Government Community Cloud – Best practices

July 18, 2011 Off By David
Grazed from Cloud Computing Best Practices.  Author: Neil McEvoy.

The Community Cloud is one of the NIST Deployment Models, and is critical to the adoption of Cloud Computing, as it finds the balance between addressing customers data privacy concerns and leveraging Cloud-enabled economies of scale.

Government isn’t the only sector that can utilize this approach, for example here is the finance sector doing so for a ‘trading cloud’, but it does provide a very clear explanation of the problem statement that Cloud is addressing.

Principally this is to achieve more “joined up working” across different government departments, at different levels of IT strategy.

Problem statement

The first painful irony to understand is that the fragmentation that needs joined up is actually man-made.

Like most large organizations Governments are organized hierarchically, with different departments for each of their main functions, like Education, Welfare, Tourism and so on, and the head of each department, ie. the Deputy Minister, is directly responsible for the privacy and security controls of the information they process.

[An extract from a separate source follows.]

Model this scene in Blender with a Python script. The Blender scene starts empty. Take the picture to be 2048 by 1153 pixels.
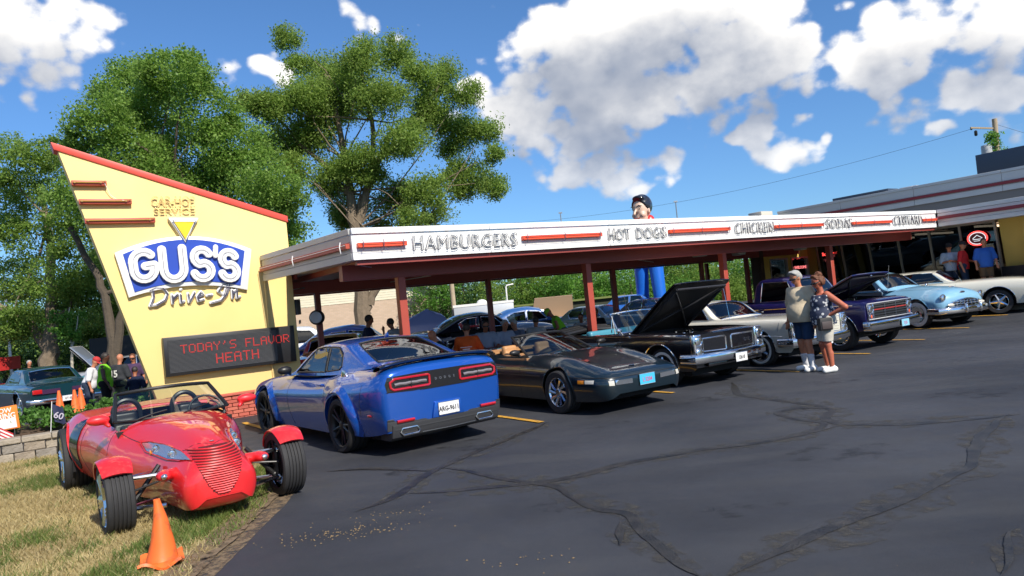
import bpy, bmesh, math, random
import numpy as np
from mathutils import Vector, Matrix
from mathutils.bvhtree import BVHTree
from math import sin, cos, pi, radians, sqrt, atan2, hypot

S = bpy.context.scene
COL = S.collection
R = np.random.default_rng(11)

# ------------------------------------------------------------------ camera, world, sun, exposure
CAM_H = 1.72
roll, pitch = radians(5.6), math.atan(33/1450)
f_ = Vector((0, cos(pitch), sin(pitch))); u_ = Vector((0, -sin(pitch), cos(pitch))); r_ = Vector((1, 0, 0))
rr_ = cos(roll)*r_ - sin(roll)*u_; uu_ = sin(roll)*r_ + cos(roll)*u_
cam_d = bpy.data.cameras.new('camera'); cam = bpy.data.objects.new('camera', cam_d); COL.objects.link(cam)
cam.matrix_world = Matrix(((rr_.x, uu_.x, -f_.x, 0), (rr_.y, uu_.y, -f_.y, 0), (rr_.z, uu_.z, -f_.z, CAM_H), (0, 0, 0, 1)))
cam_d.sensor_width = 36; cam_d.lens = 36*1450/2048; cam_d.clip_end = 4000; cam_d.clip_start = .1
S.camera = cam
S.view_settings.view_transform = 'Standard'; S.view_settings.look = 'None'
S.view_settings.exposure = 0.38; S.view_settings.gamma = 1; S.view_settings.use_curve_mapping = False
try:
    S.cycles.max_bounces = 8; S.cycles.transparent_max_bounces = 16; S.cycles.transmission_bounces = 6
    S.cycles.sample_clamp_indirect = 6; S.cycles.caustics_reflective = False; S.cycles.caustics_refractive = False
    S.cycles.use_denoising = True
except Exception: pass

SUN_H = Vector((.60, -.80, 0)).normalized(); SUN_EL = radians(40)
sun_dir = Vector((SUN_H.x*cos(SUN_EL), SUN_H.y*cos(SUN_EL), sin(SUN_EL)))
sd = bpy.data.lights.new('sun', 'SUN'); sun = bpy.data.objects.new('sun', sd); COL.objects.link(sun)
sd.energy = 4.7; sd.angle = radians(.53); sd.color = (1, .93, .82)
sun.rotation_euler = (-sun_dir).to_track_quat('-Z', 'Y').to_euler(); sun.location = (20, -20, 30)

W = bpy.data.worlds.new('World'); S.world = W; W.use_nodes = True
# ------------------------------------------------------------------ sky with cumulus clouds
wt = W.node_tree; wt.nodes.clear()
class NT:
    def __init__(s, t): s.t = t
    def n(s, typ, **k):
        nd = s.t.nodes.new(typ)
        for a, b in k.items(): setattr(nd, a, b)
        return nd
    def l(s, a, b): s.t.links.new(a, b)
    def m(s, op, a, b=None, c=None, clamp=False):
        nd = s.t.nodes.new('ShaderNodeMath'); nd.operation = op; nd.use_clamp = clamp
        for i, v in enumerate((a, b, c)):
            if v is None: continue
            if isinstance(v, (int, float)): nd.inputs[i].default_value = v
            else: s.t.links.new(v, nd.inputs[i])
        return nd.outputs[0]
    def mix(s, f, a, b):
        nd = s.t.nodes.new('ShaderNodeMix'); nd.data_type = 'RGBA'
        for sock, v in ((nd.inputs[0], f), (nd.inputs[6], a), (nd.inputs[7], b)):
            if isinstance(v, (int, float)): sock.default_value = v
            elif isinstance(v, tuple): sock.default_value = (*v, 1) if len(v) == 3 else v
            else: s.t.links.new(v, sock)
        return nd.outputs[2]
# cloud puffs: azimuth from +Y (rad), elevation (rad), half width, half height, weight
CLOUDS = [(-0.566, 0.334, 0.08, 0.091, 1), (-0.583, 0.374, 0.123, 0.05, 1), (-0.491, 0.378, 0.052, 0.029, 0.7), (-0.539, 0.363, 0.088, 0.05, 1), (-0.352, 0.329, 0.029, 0.026, 0.9), (-0.299, 0.333, 0.035, 0.023, 0.9), (-0.284, 0.324, 0.031, 0.025, 0.8), (-0.173, 0.385, 0.043, 0.037, 0.8), (-0.191, 0.403, 0.024, 0.025, 0.7), (-0.12, 0.365, 0.032, 0.023, 0.6), (-0.088, 0.379, 0.021, 0.01, 0.5), (-0.13, 0.399, 0.024, 0.017, 0.3), (0.118, 0.323, 0.119, 0.087, 1.3), (0.222, 0.339, 0.157, 0.074, 1.3), (0.295, 0.284, 0.178, 0.091, 1.2), (0.18, 0.257, 0.181, 0.066, 1.2), (0.048, 0.254, 0.079, 0.058, 1.0), (0.37, 0.276, 0.1, 0.074, 1.0), (0.414, 0.236, 0.053, 0.041, 0.7), (0.122, 0.165, 0.095, 0.043, 1.1), (0.092, 0.203, 0.103, 0.041, 0.8), (0.224, 0.173, 0.043, 0.037, 0.8), (0.167, 0.137, 0.039, 0.025, 0.6), (-0.018, 0.286, 0.048, 0.033, 0.9), (0.008, 0.267, 0.048, 0.041, 0.9), (0.032, 0.236, 0.04, 0.05, 0.6), (0.342, 0.19, 0.035, 0.033, 1), (0.375, 0.156, 0.057, 0.029, 1), (0.323, 0.187, 0.031, 0.017, 0.8), (0.409, 0.194, 0.034, 0.025, 0.8), (0.427, 0.172, 0.015, 0.021, 0.7), (0.318, 0.143, 0.019, 0.012, 0.3), (0.277, 0.178, 0.014, 0.022, 0.5), (0.49, 0.255, 0.082, 0.05, 1.1), (0.56, 0.266, 0.124, 0.066, 1.2), (0.509, 0.28, 0.044, 0.05, 1), (0.531, 0.234, 0.059, 0.041, 0.9), (0.617, 0.25, 0.072, 0.066, 1.1), (0.49, 0.208, 0.022, 0.029, 0.8), (0.509, 0.181, 0.056, 0.033, 1), (0.544, 0.159, 0.037, 0.015, 0.7), (0.582, 0.193, 0.051, 0.037, 0.9), (0.615, 0.18, 0.043, 0.058, 1), (0.625, 0.139, 0.021, 0.033, 0.7), (0.411, 0.326, 0.061, 0.033, 0.7), (-0.13, 0.275, 0.047, 0.033, 0.0), (-0.062, 0.264, 0.048, 0.025, 0.6)]
def cloud_group():
    g = bpy.data.node_groups.new('cloud_field', 'ShaderNodeTree')
    g.interface.new_socket('az', in_out='INPUT', socket_type='NodeSocketFloat')
    g.interface.new_socket('el', in_out='INPUT', socket_type='NodeSocketFloat')
    g.interface.new_socket('field', in_out='OUTPUT', socket_type='NodeSocketFloat'); g.interface.new_socket('mass', in_out='OUTPUT', socket_type='NodeSocketFloat')
    t = NT(g); gi = t.n('NodeGroupInput'); go = t.n('NodeGroupOutput')
    az, el = gi.outputs[0], gi.outputs[1]
    cmb = t.n('ShaderNodeCombineXYZ'); t.l(az, cmb.inputs[0]); t.l(t.m('MULTIPLY', el, 1.25), cmb.inputs[1])
    nz = t.n('ShaderNodeTexNoise'); nz.inputs['Scale'].default_value = 9.5; nz.inputs['Detail'].default_value = 6; nz.inputs['Roughness'].default_value = .55
    t.l(cmb.outputs[0], nz.inputs['Vector'])
    vz = t.n('ShaderNodeTexVoronoi'); vz.feature = 'SMOOTH_F1'; vz.inputs['Scale'].default_value = 30; vz.inputs['Detail'].default_value = 1
    vz.inputs['Smoothness'].default_value = .5
    t.l(cmb.outputs[0], vz.inputs['Vector'])
    acc = None
    pv = t.n('ShaderNodeCombineXYZ'); t.l(az, pv.inputs[0]); t.l(el, pv.inputs[1])
    for (a0, e0, w, h, k) in CLOUDS:
        ma = t.n('ShaderNodeVectorMath', operation='MULTIPLY_ADD'); t.l(pv.outputs[0], ma.inputs[0]); ma.inputs[1].default_value = (1/w, 1/h, 0); ma.inputs[2].default_value = (-a0/w, -e0/h, 0)
        dt = t.n('ShaderNodeVectorMath', operation='DOT_PRODUCT'); t.l(ma.outputs[0], dt.inputs[0]); t.l(ma.outputs[0], dt.inputs[1])
        d = t.m('SUBTRACT', k*.9-.02-(.16 if a0 > .36 else .22 if a0 < -.45 else .06), dt.outputs['Value'])
        acc = d if acc is None else t.m('SMOOTH_MAX', acc, d, .4)
    # scattered cumulus out of the picture, all round
    n2 = t.n('ShaderNodeTexNoise'); n2.inputs['Scale'].default_value = 3.2; n2.inputs['Detail'].default_value = 3
    t.l(cmb.outputs[0], n2.inputs['Vector'])
    far = t.m('SUBTRACT', t.m('ABSOLUTE', az), .82)
    hi = t.m('SUBTRACT', el, .55)
    out = t.m('MINIMUM', t.m('MULTIPLY', t.m('MAXIMUM', far, hi), 6), 1)
    sc = t.m('MULTIPLY', t.m('SUBTRACT', n2.outputs[0], .53), 9)
    gl = t.m('SUBTRACT', t.m('ADD', sc, t.m('MULTIPLY', out, 2)), 2)
    acc = t.m('MAXIMUM', t.m('MAXIMUM', acc, -2.5), gl)
    f = t.m('ADD', t.m('MINIMUM', t.m('MULTIPLY', acc, 1.6), 1.7), t.m('MULTIPLY', t.m('SUBTRACT', nz.outputs[0], .5), 4.2))
    f = t.m('ADD', f, t.m('MULTIPLY', t.m('SUBTRACT', .40, vz.outputs['Distance']), 1.3))
    t.l(f, go.inputs[0]); t.l(t.m('ADD', acc, t.m('MULTIPLY', t.m('SUBTRACT', nz.outputs[0], .5), 1.6)), go.inputs[1]); return g
t = NT(wt)
tc = t.n('ShaderNodeTexCoord'); sep = t.n('ShaderNodeSeparateXYZ'); t.l(tc.outputs['Generated'], sep.inputs[0])
az = t.m('ARCTAN2', sep.outputs[0], sep.outputs[1]); el = t.m('ARCSINE', sep.outputs[2])
cg = cloud_group()
def fld(da, de):
    g = t.n('ShaderNodeGroup'); g.node_tree = cg
    t.l(t.m('ADD', az, da) if da else az, g.inputs[0]); t.l(t.m('ADD', el, de) if de else el, g.inputs[1]); return g.outputs
(F0, B0), (F1, B1) = fld(0, 0), fld(.012, .055)
alpha = t.n('ShaderNodeMapRange'); alpha.interpolation_type = 'SMOOTHERSTEP'
t.l(F0, alpha.inputs[0]); alpha.inputs[1].default_value = -.30; alpha.inputs[2].default_value = .55
lit = t.m('ADD', .97, t.m('MULTIPLY', t.m('SUBTRACT', F0, F1), .11))
deep = t.m('MULTIPLY', t.m('MINIMUM', t.m('MAXIMUM', t.m('ADD', B1, .25), 0), 1.2), .68)
lit = t.m('SUBTRACT', lit, deep, clamp=True)
ccol = t.mix(lit, (2.7, 3.1, 3.95), (9.0, 8.8, 8.5))
sky = t.n('ShaderNodeTexSky'); sky.sky_type = 'NISHITA'; sky.sun_disc = False
sky.sun_elevation = SUN_EL; sky.sun_rotation = atan2(SUN_H.x, SUN_H.y)
sky.altitude = 1500; sky.air_density = 1.0; sky.dust_density = 0.0; sky.ozone_density = 2.5
hs = t.n('ShaderNodeHueSaturation'); hs.inputs['Saturation'].default_value = 1.12; hs.inputs['Value'].default_value = 1.0; t.l(sky.outputs[0], hs.inputs['Color'])
horiz = t.m('SUBTRACT', 1, t.m('MULTIPLY', el, 4), clamp=True)
al = t.m('MULTIPLY', alpha.outputs[0], t.m('SUBTRACT', 1, t.m('MULTIPLY', horiz, .35)))
up = t.m('GREATER_THAN', el, 0)
hz_ = t.m('POWER', t.m('SUBTRACT', 1, t.m('MULTIPLY', t.m('MAXIMUM', el, 0), 1.9), clamp=True), 2.2)
tint = t.mix(hz_, (.97, 1.14, 1.28), (.43, .64, .84)); skc = t.n('ShaderNodeVectorMath', operation='MULTIPLY'); t.l(hs.outputs[0], skc.inputs[0]); t.l(tint, skc.inputs[1])
fin = t.mix(t.m('MULTIPLY', al, up), skc.outputs[0], ccol)
bg = t.n('ShaderNodeBackground'); bg.inputs[1].default_value = .10; t.l(fin, bg.inputs[0])
wo = t.n('ShaderNodeOutputWorld'); t.l(bg.outputs[0], wo.inputs[0])
W.cycles.sampling_method = 'MANUAL'; W.cycles.sample_map_resolution = 512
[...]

This means that typically each operates as a ringfenced ‘fiefdom’, because the simplest and most absolute method of achieving this information security is simply to purchase and operate your own IT estate: You buy your own servers and business applications and keep them entirely seperate from any others.

Yes this does provide the means for the Minister to ensure their data privacy compliance, but it comes at a very high price – For the taxpayer.

This provides a local solution to their own needs but creates two key global issues: 1) A huge amount of under-utilized IT server hardware, meaning highly inefficient use of taxpayers monies, and 2) a lack of ‘joined up working’ across agencies, resulting in poor customer service for citizens.

Under-utilization expense –

The current TCO of one cabinet of servers includes $200k capital cost and another $200k in operating costs for cooling and HR. Considering utilization rates can be as low as 5-15% that’s over $300k in wasted monies, per rack.

In Canada the Federal Government operates over 120 data-centres, and in the USA over 1,000, meaning thousands of racks, so it’s not difficult to start seeing there is tens and hundreds of millions of dollars being wasted on unused servers.

Multiple layers of Government –

There is further fracturing because most governments are then further delineated by Municipal, Provincial and Federal levels of bureaucracy. Each then operates its own data-centres, IT organizations, …. etc., multiplying this cost another magnitude.

And because there are hundreds of different business applications being used in this mix, it means each of these is also using it’s own set of customer identity data. Citizen information is duplicated thousands of times creating yet more cost-inducing complexity.

Citizens have to remember multiple usernames and passwords for each department they interact with, and needlessly repeat the associated forms process for each workflow they use. This drives up costs significantly, as well as meaning agencies do not effectively share data.

Solution – Community Cloud architecture

Cloud Computing is such a powerful trend because it offers practical ways for addressing both of these issues.

Best Practices in Government Cloud Computing will address these issues through:

  • Community Clouds – Clusters of related agencies, like Healthcare value chains, will aggregate their infrastructure needs to achieve more efficient cost profiles for their applications.
  • Cloud Identity – Citizen-centric federated Identity systems so that applications share a common understanding of who users are and what they’re permitted to see and access.
  • Cloud SOA – Leverage this single Identity metasystem for more effective use of SOA (Service Oriented Architecture) integration between systems.
  • Private Inter-Cloud Markets – Leveraging advances in public Cloud Computing markets and deploying the brokering software internally to harness under-utilized server capacity into private Clouds.

Virtualization technologies have now matured such that multiple departments can securely share infrastructure, and as part of this consolidation applications can be better designed to utilize shared service components within the environment, for example a ‘Citizen SSO’ – Single sign-on.

Government IT teams can now collaborate with their colleagues in other areas of government to better share infrastructure to reduce costs, and as part of doing so they can better integrate their applications so that the customer experience is much more streamlined.